__GOAL__
Reproduce the following material exactly, including every line.

__SUPPLIED DATA__
-- BEGIN --
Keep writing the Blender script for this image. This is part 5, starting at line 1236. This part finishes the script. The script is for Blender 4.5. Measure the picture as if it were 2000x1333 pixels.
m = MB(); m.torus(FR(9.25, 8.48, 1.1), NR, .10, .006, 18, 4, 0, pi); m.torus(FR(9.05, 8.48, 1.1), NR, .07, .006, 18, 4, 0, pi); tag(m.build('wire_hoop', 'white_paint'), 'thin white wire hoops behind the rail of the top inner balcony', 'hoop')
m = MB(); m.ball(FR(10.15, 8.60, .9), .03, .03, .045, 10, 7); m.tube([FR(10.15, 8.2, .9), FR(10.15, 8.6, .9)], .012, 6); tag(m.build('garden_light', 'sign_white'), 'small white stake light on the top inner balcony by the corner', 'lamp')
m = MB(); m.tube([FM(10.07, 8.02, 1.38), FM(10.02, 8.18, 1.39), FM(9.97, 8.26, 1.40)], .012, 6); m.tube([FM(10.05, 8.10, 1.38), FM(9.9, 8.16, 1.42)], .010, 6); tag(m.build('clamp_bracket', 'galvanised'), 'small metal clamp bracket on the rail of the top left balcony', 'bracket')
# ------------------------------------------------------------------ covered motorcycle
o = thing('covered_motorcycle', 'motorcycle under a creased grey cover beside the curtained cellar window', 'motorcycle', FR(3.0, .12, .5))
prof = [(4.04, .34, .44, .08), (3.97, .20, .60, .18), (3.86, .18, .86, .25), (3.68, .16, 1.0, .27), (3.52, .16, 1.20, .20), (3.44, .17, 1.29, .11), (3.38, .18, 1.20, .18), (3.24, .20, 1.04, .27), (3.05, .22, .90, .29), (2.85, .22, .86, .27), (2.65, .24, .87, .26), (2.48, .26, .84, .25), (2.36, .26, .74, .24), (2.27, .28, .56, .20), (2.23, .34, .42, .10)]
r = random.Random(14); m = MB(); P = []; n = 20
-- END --
__EXERCISE RESULT__
Keep writing the Blender script for this image. This is part 5, starting at line 1236. This part finishes the script. The script is for Blender 4.5. Measure the picture as if it were 2000x1333 pixels.
m = MB(); m.torus(FR(9.25, 8.48, 1.1), NR, .10, .006, 18, 4, 0, pi); m.torus(FR(9.05, 8.48, 1.1), NR, .07, .006, 18, 4, 0, pi); tag(m.build('wire_hoop', 'white_paint'), 'thin white wire hoops behind the rail of the top inner balcony', 'hoop')
m = MB(); m.ball(FR(10.15, 8.60, .9), .03, .03, .045, 10, 7); m.tube([FR(10.15, 8.2, .9), FR(10.15, 8.6, .9)], .012, 6); tag(m.build('garden_light', 'sign_white'), 'small white stake light on the top inner balcony by the corner', 'lamp')
m = MB(); m.tube([FM(10.07, 8.02, 1.38), FM(10.02, 8.18, 1.39), FM(9.97, 8.26, 1.40)], .012, 6); m.tube([FM(10.05, 8.10, 1.38), FM(9.9, 8.16, 1.42)], .010, 6); tag(m.build('clamp_bracket', 'galvanised'), 'small metal clamp bracket on the rail of the top left balcony', 'bracket')
# ------------------------------------------------------------------ covered motorcycle
o = thing('covered_motorcycle', 'motorcycle under a creased grey cover beside the curtained cellar window', 'motorcycle', FR(3.0, .12, .5))
prof = [(4.04, .34, .44, .08), (3.97, .20, .60, .18), (3.86, .18, .86, .25), (3.68, .16, 1.0, .27), (3.52, .16, 1.20, .20), (3.44, .17, 1.29, .11), (3.38, .18, 1.20, .18), (3.24, .20, 1.04, .27), (3.05, .22, .90, .29), (2.85, .22, .86, .27), (2.65, .24, .87, .26), (2.48, .26, .84, .25), (2.36, .26, .74, .24), (2.27, .28, .56, .20), (2.23, .34, .42, .10)]
r = random.Random(14); m = MB(); P = []; n = 20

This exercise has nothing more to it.